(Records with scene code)
■ ■ ■ ■ ■ ■ ■
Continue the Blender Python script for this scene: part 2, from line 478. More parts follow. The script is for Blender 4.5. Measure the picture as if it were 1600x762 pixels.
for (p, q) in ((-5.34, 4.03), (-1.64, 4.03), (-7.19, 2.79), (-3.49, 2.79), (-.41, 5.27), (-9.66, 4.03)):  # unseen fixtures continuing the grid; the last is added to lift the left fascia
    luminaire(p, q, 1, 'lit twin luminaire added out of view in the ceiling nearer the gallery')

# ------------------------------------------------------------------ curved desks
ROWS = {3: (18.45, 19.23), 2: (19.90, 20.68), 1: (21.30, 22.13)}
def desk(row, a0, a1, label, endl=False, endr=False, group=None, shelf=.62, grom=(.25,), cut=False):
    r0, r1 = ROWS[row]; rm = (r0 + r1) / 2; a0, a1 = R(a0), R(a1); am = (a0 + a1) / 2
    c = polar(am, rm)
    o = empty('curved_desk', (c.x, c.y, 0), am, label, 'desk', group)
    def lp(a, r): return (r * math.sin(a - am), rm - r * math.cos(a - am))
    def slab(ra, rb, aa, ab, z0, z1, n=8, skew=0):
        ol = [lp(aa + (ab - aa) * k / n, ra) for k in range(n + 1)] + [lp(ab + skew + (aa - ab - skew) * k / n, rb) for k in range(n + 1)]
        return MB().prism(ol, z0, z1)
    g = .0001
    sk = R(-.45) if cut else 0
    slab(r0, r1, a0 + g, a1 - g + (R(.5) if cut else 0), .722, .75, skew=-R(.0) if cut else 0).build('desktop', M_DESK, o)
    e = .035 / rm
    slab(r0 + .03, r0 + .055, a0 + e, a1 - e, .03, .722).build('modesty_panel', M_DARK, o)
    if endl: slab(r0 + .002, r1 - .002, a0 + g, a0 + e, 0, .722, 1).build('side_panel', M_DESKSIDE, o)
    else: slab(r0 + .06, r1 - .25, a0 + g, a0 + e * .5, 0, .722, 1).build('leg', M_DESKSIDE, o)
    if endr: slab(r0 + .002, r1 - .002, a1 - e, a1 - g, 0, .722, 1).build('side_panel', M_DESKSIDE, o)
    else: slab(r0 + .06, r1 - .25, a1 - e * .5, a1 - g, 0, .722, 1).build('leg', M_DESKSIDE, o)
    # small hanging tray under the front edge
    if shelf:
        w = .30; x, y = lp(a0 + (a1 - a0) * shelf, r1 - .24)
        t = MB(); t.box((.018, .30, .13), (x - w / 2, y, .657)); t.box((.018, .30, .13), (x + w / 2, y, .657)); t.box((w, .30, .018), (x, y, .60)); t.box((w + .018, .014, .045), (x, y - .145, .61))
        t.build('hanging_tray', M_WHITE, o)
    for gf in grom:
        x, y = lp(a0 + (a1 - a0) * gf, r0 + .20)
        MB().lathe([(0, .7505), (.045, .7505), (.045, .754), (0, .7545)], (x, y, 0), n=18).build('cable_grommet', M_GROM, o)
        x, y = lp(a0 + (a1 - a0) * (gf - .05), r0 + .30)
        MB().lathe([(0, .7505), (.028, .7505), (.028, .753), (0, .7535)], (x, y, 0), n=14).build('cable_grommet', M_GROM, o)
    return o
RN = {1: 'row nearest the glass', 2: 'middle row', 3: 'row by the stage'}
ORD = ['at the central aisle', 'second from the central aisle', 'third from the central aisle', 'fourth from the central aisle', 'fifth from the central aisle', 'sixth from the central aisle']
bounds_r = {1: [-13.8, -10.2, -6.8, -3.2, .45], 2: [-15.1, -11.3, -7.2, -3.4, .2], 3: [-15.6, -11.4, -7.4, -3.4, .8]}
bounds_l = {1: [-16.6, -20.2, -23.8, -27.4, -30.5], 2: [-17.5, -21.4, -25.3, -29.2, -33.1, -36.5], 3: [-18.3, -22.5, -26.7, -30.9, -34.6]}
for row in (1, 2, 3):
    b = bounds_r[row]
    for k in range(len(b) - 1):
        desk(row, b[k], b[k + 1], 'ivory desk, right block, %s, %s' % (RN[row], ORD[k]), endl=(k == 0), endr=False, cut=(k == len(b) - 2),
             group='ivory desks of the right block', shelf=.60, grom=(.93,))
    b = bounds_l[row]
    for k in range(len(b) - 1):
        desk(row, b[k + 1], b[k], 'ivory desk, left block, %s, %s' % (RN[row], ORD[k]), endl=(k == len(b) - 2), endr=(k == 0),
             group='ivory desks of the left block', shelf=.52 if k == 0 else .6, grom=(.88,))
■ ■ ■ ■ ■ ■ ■
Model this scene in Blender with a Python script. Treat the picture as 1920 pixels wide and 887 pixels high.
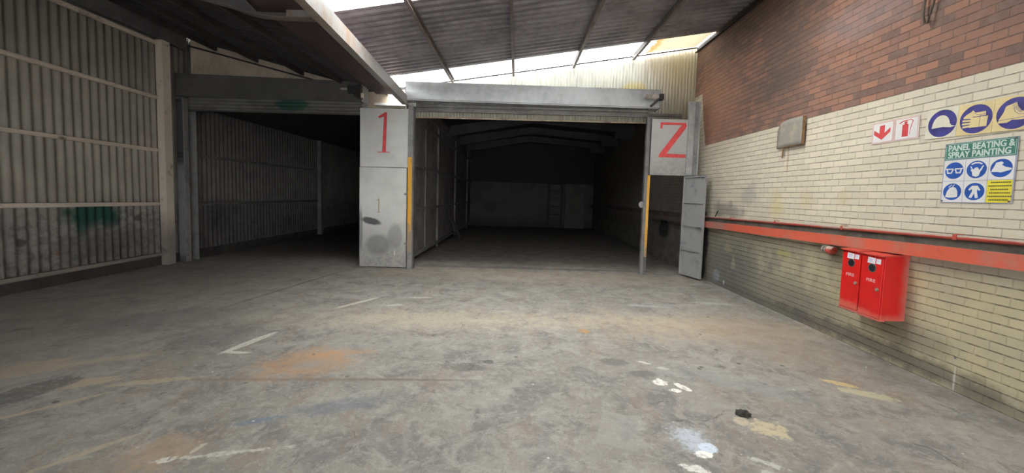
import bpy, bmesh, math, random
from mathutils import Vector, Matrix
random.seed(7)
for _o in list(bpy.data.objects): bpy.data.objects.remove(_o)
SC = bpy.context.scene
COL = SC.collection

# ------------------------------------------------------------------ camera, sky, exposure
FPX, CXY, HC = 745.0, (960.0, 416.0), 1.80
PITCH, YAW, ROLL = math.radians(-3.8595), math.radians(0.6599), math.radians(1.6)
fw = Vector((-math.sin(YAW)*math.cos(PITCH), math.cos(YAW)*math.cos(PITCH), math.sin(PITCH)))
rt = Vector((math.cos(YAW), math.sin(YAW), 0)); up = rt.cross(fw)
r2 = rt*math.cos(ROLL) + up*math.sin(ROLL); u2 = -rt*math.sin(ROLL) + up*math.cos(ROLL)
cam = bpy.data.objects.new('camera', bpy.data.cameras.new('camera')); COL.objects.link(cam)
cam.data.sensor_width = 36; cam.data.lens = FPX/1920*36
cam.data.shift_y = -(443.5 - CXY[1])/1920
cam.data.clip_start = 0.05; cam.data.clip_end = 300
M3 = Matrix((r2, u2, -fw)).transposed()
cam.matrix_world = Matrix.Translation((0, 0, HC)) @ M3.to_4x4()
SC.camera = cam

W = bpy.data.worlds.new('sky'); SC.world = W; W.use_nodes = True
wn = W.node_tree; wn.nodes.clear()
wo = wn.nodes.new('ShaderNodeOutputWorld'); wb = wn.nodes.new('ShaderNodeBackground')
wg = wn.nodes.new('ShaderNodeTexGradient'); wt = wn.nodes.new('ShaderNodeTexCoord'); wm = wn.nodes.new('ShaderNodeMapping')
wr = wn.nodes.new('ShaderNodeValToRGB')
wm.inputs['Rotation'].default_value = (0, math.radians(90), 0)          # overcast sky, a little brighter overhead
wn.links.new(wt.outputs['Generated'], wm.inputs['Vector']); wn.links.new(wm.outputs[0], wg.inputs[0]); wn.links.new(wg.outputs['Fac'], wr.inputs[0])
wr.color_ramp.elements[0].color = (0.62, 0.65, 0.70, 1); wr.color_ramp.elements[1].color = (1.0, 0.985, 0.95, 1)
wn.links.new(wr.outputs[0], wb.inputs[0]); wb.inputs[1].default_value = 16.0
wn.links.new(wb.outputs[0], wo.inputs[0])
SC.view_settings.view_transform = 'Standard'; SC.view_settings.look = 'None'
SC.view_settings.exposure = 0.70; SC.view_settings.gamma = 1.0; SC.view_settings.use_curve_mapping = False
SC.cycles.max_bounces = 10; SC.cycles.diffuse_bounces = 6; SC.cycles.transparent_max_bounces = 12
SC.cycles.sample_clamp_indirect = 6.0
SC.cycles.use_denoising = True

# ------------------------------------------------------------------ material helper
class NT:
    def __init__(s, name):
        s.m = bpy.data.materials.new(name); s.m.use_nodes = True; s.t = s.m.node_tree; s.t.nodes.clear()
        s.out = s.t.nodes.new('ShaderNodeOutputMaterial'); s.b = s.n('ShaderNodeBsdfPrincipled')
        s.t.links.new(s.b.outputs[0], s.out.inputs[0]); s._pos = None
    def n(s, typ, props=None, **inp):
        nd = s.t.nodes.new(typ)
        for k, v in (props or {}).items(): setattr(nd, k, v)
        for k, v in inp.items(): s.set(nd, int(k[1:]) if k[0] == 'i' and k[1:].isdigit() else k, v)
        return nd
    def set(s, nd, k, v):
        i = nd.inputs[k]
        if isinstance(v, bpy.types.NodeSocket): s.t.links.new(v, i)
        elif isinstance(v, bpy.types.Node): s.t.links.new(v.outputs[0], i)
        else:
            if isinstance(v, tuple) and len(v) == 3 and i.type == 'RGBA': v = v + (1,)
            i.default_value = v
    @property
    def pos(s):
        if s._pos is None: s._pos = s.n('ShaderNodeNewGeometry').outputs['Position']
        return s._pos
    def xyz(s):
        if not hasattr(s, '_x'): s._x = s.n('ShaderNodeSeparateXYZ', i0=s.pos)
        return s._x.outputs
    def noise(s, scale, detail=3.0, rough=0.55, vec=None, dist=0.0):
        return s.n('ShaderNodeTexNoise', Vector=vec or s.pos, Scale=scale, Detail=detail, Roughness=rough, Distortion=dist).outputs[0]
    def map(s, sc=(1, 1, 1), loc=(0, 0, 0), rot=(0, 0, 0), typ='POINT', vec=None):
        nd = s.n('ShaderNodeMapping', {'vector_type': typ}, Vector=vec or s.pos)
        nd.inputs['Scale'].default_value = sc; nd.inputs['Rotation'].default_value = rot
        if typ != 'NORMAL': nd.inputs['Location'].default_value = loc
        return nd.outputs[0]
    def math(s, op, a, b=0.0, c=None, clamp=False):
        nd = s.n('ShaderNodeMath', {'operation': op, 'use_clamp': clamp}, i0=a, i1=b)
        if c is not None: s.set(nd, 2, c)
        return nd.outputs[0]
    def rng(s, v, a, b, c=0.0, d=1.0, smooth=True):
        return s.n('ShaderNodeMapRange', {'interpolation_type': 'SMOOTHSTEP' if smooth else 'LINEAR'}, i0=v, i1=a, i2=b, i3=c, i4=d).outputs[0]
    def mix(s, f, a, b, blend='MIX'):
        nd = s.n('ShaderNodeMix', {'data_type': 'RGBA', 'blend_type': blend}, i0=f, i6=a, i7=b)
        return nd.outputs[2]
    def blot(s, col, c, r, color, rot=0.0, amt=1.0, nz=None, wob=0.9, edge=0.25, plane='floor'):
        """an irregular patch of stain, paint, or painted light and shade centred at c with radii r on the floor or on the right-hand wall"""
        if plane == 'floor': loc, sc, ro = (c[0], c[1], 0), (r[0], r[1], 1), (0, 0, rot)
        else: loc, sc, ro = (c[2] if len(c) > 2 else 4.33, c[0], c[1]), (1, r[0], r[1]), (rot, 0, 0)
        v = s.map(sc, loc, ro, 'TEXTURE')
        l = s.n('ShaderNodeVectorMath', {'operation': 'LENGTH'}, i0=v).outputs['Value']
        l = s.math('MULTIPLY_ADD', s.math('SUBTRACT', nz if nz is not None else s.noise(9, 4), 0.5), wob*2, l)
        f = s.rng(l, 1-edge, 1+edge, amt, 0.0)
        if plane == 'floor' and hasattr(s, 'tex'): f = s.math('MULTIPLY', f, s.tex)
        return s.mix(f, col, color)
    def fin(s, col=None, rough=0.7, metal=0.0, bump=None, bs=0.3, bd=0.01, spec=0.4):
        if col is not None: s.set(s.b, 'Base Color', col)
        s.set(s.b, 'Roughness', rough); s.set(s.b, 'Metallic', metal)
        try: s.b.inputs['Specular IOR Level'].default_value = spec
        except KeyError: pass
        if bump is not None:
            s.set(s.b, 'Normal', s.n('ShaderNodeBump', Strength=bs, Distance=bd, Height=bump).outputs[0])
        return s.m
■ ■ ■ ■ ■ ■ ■
Task directions:
Reproduce the lines exactly, taking as the first line the one with "Continue the Blender" and as the last line the one with "luminaire(p, q, 1, 'lit", and include nothing else.

Answer:
Continue the Blender Python script for this scene: part 2, from line 478. More parts follow. The script is for Blender 4.5. Measure the picture as if it were 1600x762 pixels.
for (p, q) in ((-5.34, 4.03), (-1.64, 4.03), (-7.19, 2.79), (-3.49, 2.79), (-.41, 5.27), (-9.66, 4.03)):  # unseen fixtures continuing the grid; the last is added to lift the left fascia
    luminaire(p, q, 1, 'lit twin luminaire added out of view in the ceiling nearer the gallery')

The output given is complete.